Roma – Il made in Italy alimentare è al riparo dalla Brexit, che lo scalfirà meno di altri settori. “Tendenzialmente” anche dopo l’addio di Londra dall’Ue gli scambi commerciali tra Italia e Regno Unito potranno continuare senza troppi scossoni in questo particolare settore. In tempi di incertezze, Antonio Ferraioli offre rassicurazioni. Il vicepresidente di Federalimentare e presidente di La Doria le dà alla platea della conferenza “Brexit nel negoziato: impatti su commercio, dogane e logistica tra Ue e Regno Unito” organizzata da Eunews a Roma. Di fronte a un tema che solleva dubbi e interrogativi, il settore agroalimentare le sue valutazioni le ha fatte, e le prime risposte le ha sapute trovare. Nel mercato. Quelli alimentari sono beni di prima necessità, e in quanto tali godranno sempre di una domanda, ricorda Ferraioli. Anche se ci fosse un rincaro sullo scaffale per effetto di nuovi dazi, cosa peraltro non esclusa e anzi presa in considerazione, a rischiare una contrazione della domanda sarebbero innanzitutto i beni di lusso. “Ci sono poi prodotti e prodotti”. Questo vuol dire che con la Brexit i prodotti di largo consumo quali derivati da pomodoro o sughi “potranno avere impatti minori”.

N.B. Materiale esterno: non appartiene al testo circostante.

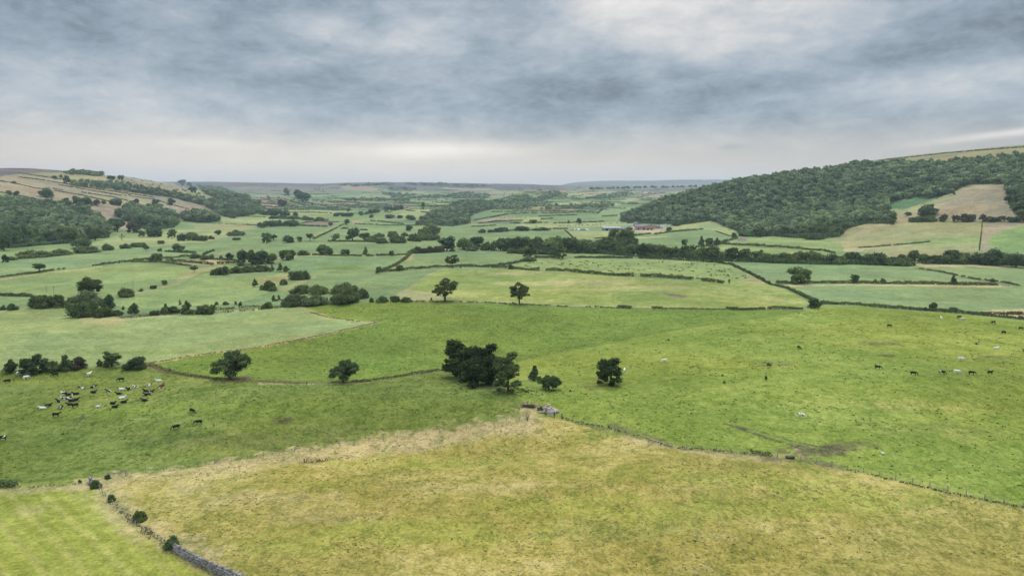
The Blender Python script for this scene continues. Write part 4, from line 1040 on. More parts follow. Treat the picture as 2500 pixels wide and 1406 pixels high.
BUSHES = [
 (130, 906, 26, 36, 'bush', 'bush', 'low bush between the largest tree and the pointed tree'),
 (192, 900, 30, 40, 'bush', 'brown', 'bronze-leaved bush in the row above the resting cows'),
 (244, 893, 17, 18, 'bush', 'dark', 'small bush left of the round dark tree'),
 (328, 900, 29, 52, 'bush', 'dark', 'round dark bush at the corner of the pale field'),
 (340, 1271, 26, 35, 'bush', 'bush', 'middle of three bushes on the fence line in the foreground'),
 (421, 1336, 32, 40, 'bush', 'dark', 'dark bush at the top end of the stone wall'),
 (272, 1223, 18, 19, 'bush', 'bush', 'smallest bush on the fence line in the foreground'),
 (233, 1190, 20, 28, 'bush', 'dark', 'dark bush against the ruined wall corner'),
 (264, 1168, 10, 16, 'bush', 'dark', 'tiny bush at the end of the old wooden hurdle'),
 (195, 1178, 9, 10, 'bush', 'dark', 'weedy bush left of the ruined wall corner'),
 (845, 740, 35, 66, 'willow', 'bush', 'large dome-shaped dark willow bush at the field bottom'),
 (884, 728, 24, 34, 'willow', 'willow', 'willow bush leaning right of the large dome-shaped one'),
 (842, 715, 24, 68, 'willow', 'bush', 'broad bush behind the large dome-shaped one'),
 (718, 748, 30, 66, 'willow', 'willow', 'grey-green willow at the left of the long thicket'),
 (768, 745, 25, 66, 'willow', 'willow', 'grey-green willow at the right of the long thicket'),
 (731, 717, 22, 44, 'bush', 'bush', 'left bush of the row on the strip between fields'),
 (776, 717, 22, 50, 'bush', 'bush', 'right bush of the row on the strip between fields'),
 (735, 683, 22, 52, 'bush', 'bush', 'rounded bush at the bend of the straw strip'),
 (693, 695, 14, 20, 'bush', 'bush', 'small bush on the straw strip'),
 (656, 707, 22, 36, 'bush', 'light', 'light bush at the tip of the wedge field'),
 (667, 710, 11, 22, 'bush', 'bush', 'low dark bush beside the light bush'),
 (651, 753, 16, 28, 'bush', 'bush', 'bush on the bank left of the willow thicket'),
 (668, 736, 16, 13, 'cone', 'bush', 'left sapling in the pale field before the willow thicket'),
 (681, 735, 16, 11, 'cone', 'dark', 'right sapling in the pale field before the willow thicket'),
 (907, 738, 13, 12, 'bush', 'light', 'pale bush first in the row below the straw bank'),
 (934, 737, 14, 30, 'bush', 'bush', 'wide dark bush second in the row below the straw bank'),
 (966, 736, 14, 26, 'bush', 'bush', 'third bush in the row below the straw bank'),
 (991, 736, 11, 28, 'bush', 'bush', 'last bush in the row below the straw bank'),
 (1053, 734, 8, 6, 'bush', 'dark', 'tiny bush left of the open pale tree'),
 (98, 752, 32, 58, 'willow', 'bush', 'bush at the left of the big thicket'),
 (145, 750, 32, 42, 'willow', 'bush', 'second bush of the big thicket'),
 (180, 748, 24, 40, 'willow', 'willow', 'pale middle bush of the big thicket'),
 (214, 745, 36, 66, 'willow', 'willow', 'tall grey-green willow under the bright-topped tree'),
 (210, 772, 37, 74, 'willow', 'dark', 'dark rounded bush at the front of the big thicket'),
 (264, 752, 34, 32, 'bush', 'dark', 'upright dark bush at the right end of the big thicket'),
 (252, 774, 24, 46, 'bush', 'light', 'light bush at the foot of the big thicket'),
 (285, 770, 14, 30, 'bush', 'bush', 'low brambles right of the big thicket'),
 (30, 757, 17, 24, 'bush', 'dark', 'dark bush at far left on the field bank'),
 (8, 757, 13, 16, 'bush', 'dark', 'smaller bush at the frame edge on the field bank'),
 (326, 766, 27, 26, 'bush', 'dark', 'dark round bush on the bank of the pale field'),
 (301, 756, 10, 8, 'bush', 'bush', 'sapling left of the dark round bush'),
 (376, 770, 12, 26, 'bush', 'light', 'pale low bush on the bank'),
 (400, 765, 16, 20, 'bush', 'bush', 'ragged bush on the bank'),
 (425, 763, 16, 28, 'bush', 'dark', 'dark low bush left of the tall bank bush'),
 (457, 767, 34, 32, 'cone', 'bush', 'tall bush on the bank of the pale field'),
 (440, 745, 15, 8, 'cone', 'bush', 'thin sapling behind the tall bank bush'),
 (405, 754, 14, 10, 'bush', 'bush', 'sapling in the field behind the ragged bush'),
 (500, 766, 22, 46, 'bush', 'bush', 'broad bush right of the tall bank bush'),
 (551, 744, 9, 15, 'bush', 'dark', 'round sapling in the pale field'),
 (587, 746, 11, 10, 'bush', 'dark', 'right one of the saplings in the pale field'),
 (576, 744, 9, 7, 'bush', 'bush', 'thin sapling left of the right one'),
 (529, 745, 9, 9, 'bush', 'bush', 'left one of the saplings in the pale field'),
 (307, 724, 21, 36, 'bush', 'bush', 'largest bush on the straw strip between pale fields'),
 (345, 712, 9, 12, 'bush', 'bush', 'small bush right of the largest strip bush'),
 (373, 705, 9, 17, 'bush', 'bush', 'third bush along the straw strip'),
 (403, 695, 12, 14, 'bush', 'bush', 'farthest bush along the straw strip'),
 (379, 637, 19, 30, 'bush', 'bush', 'bush-like tree on the dark hedge left of the straw field'),
 (478, 630, 13, 28, 'bush', 'willow', 'bush at the left of the crossing hedges'),
 (500, 633, 11, 24, 'bush', 'bush', 'bush right of the crossing hedges'),
 (82, 629, 18, 78, 'bush', 'bush', 'long rounded bush in the left pea field'),
 (30, 635, 9, 22, 'bush', 'light', 'light bush beside the small dark tree'),
 (148, 623, 15, 50, 'bush', 'bush', 'second long bush in the left pea field'),
 (215, 617, 16, 62, 'bush', 'bush', 'third long bush in the left pea field'),
 (262, 611, 16, 28, 'bush', 'dark', 'tufted bush right of the three long bushes'),
 (306, 607, 12, 26, 'bush', 'bush', 'small dark bush on the yellow field edge'),
 (340, 602, 10, 38, 'bush', 'bush', 'low wide bush on the yellow field edge'),
 (395, 595, 8, 20, 'bush', 'bush', 'low bush on the track below the woods'),
 (490, 588, 13, 30, 'bush', 'bush', 'bush at the foot of the bushy pair'),
 (577, 576, 14, 40, 'bush', 'dark', 'dark mounded bush on the straw track'),
 (516, 584, 9, 15, 'bush', 'bush', 'small bush left below the mounded bush'),
 (576, 586, 6, 20, 'bush', 'bush', 'flat bush in the pea field'),
 (740, 623, 12, 30, 'bush', 'bush', 'bush left of the dome-shaped tree'),
 (627, 645, 18, 28, 'bush', 'light', 'bright rounded bush at the foot of the dark clump'),
 (587, 650, 14, 16, 'bush', 'oak', 'small bush at the left foot of the dark clump'),
 (910, 590, 15, 26, 'bush', 'oak', 'bush in the middle hedgerow right of the trees'),
 (932, 594, 14, 28, 'bush', 'oak', 'rounded low bush in the middle hedgerow'),
 (973, 593, 18, 42, 'bush', 'oak', 'wide bush in the middle hedgerow'),
 (926, 579, 10, 26, 'bush', 'dark', 'bush on the back hedge of the middle field'),
 (960, 578, 14, 28, 'bush', 'oak', 'paler bush on the back hedge of the middle field'),
 (988, 577, 10, 18, 'bush', 'oak', 'small bush at the end of the back hedge'),
 (1152, 612, 14, 38, 'bush', 'willow', 'light rounded bush in front of the belt'),
 (1188, 611, 20, 28, 'bush', 'oak', 'bush between the double tree and the broad tree'),
 (1291, 638, 12, 32, 'bush', 'bush', 'bush at the foot of the tree beside the pole'),
 (1322, 563, 8, 40, 'bush', 'dark', 'long low bush on the hedge left of the silage heap'),
 (1990, 584, 15, 50, 'willow', 'willow', 'pale willow bush at the foot of the big wood'),
 (1820, 576, 10, 32, 'bush', 'light', 'light scrub at the corner of the big wood'),
 (1655, 548, 8, 34, 'bush', 'light', 'light scrub at the wood edge behind the farm'),
 (2328, 760, 10, 22, 'bush', 'dark', 'dark bush in the hedge right above the cows'),
 (2260, 758, 9, 10, 'bush', 'dark', 'small bush beside the round hedge tree'),
 (2423, 689, 10, 13, 'bush', 'dark', 'round bush near the gate on the sunken track'),
 (2222, 648, 9, 26, 'bush', 'dark', 'low bush below the belt beside the pale strip'),
 (1320, 1005, 16, 18, 'bush', 'bush', 'dark bush between the metal gate and the rubble'),
 (1632, 831, 4, 6, 'bush', 'dark', 'small dark weed clump in the bright pasture'),
 (1768, 935, 6, 7, 'bush', 'dark', 'dark weed clump in front of the round tree pasture'),
 (1764, 918, 5, 5, 'bush', 'dark', 'smaller weed clump behind the other'),
 (1877, 892, 8, 13, 'bush', 'bush', 'brownish weed clump on the worn patch'),
 (1284, 957, 5, 8, 'bush', 'dark', 'weed clump under the thorn'),
 (1392, 956, 5, 6, 'bush', 'dark', 'weed clump right of the thorn'),
]
for px, py, h, w, sh, mat, lab in TREES:
    plant('broadleaf_tree' if sh != 'thorn' else 'thorn_tree', px, py, h, w, sh, mat, lab, 'tree')
for px, py, h, w, sh, mat, lab in BUSHES:
    plant('bush', px, py, h, w, sh, mat, lab, 'bush', parts=False)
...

Il settore agroalimentare genera un export parti a 2,8 miliardi di euro (dati 2016). Solo La Doria vanta un fatturato di 650 milioni di euro, con il Regno Unito che vale il 50% di questo turnover. Cifre che bastano a far capire l’importanza delle relazioni con il Paese. Per ora numeri e strategie non cambiano. “Lo scenario in cui abbiamo lavorato in questo anno è stato quello di mantenere i volumi, e ci siamo riusciti”, sottolinea Ferraioli. Per i prossimi anni si continuerà lungo lo stesso binario. “Per noi adesso è business as usual”, e così sarà per tutto il tempo in cui Londra farà parte dell’Ue. La data di riferimento resta dunque il 29 marzo 2019, quando si esauriranno i due anni di tempo per concludere la Brexit. “Non è escluso che ci possa essere un prolungamento dei negoziati se c’è l’accordo e un accordo transitorio se si intravede la possibilità” di stabilirne uno, ragiona il vicepresidente di Federalimentare.
Questo non significa che rischi e insidie non ce ne siano. Se non si trova un accordo commerciale tra Regno Unito e Ue, allora “il rischio principale è quello dei dazi”, che scatterebbero in automatico. Alcuni prodotti potrebbero arrivare sugli scaffali a prezzi più alti, disincentivando l’acquisto. Non solo. Potrebbe verificarsi una situazione ‘di crisi’, con aziende che delocalizzano, posti di lavori che si perdono, prezzi che aumentano e potere d’acquisto che si riduce. Qui la domanda potrebbe contrarsi ancora di più, anche se “tendenzialmente” non dovrebbe colpire fortemente l’industria agroalimentare né il made in Italy. Anche Daniel Shillito, presidente della Camera di commercio britannica per l’Italia, crede che alla fine un accordo commerciale potrà essere trovato, e gli impatti della Brexit ridotti. “Business e politica si muovono a ritmi diversi, potremmo dire che ballano musiche diverse”.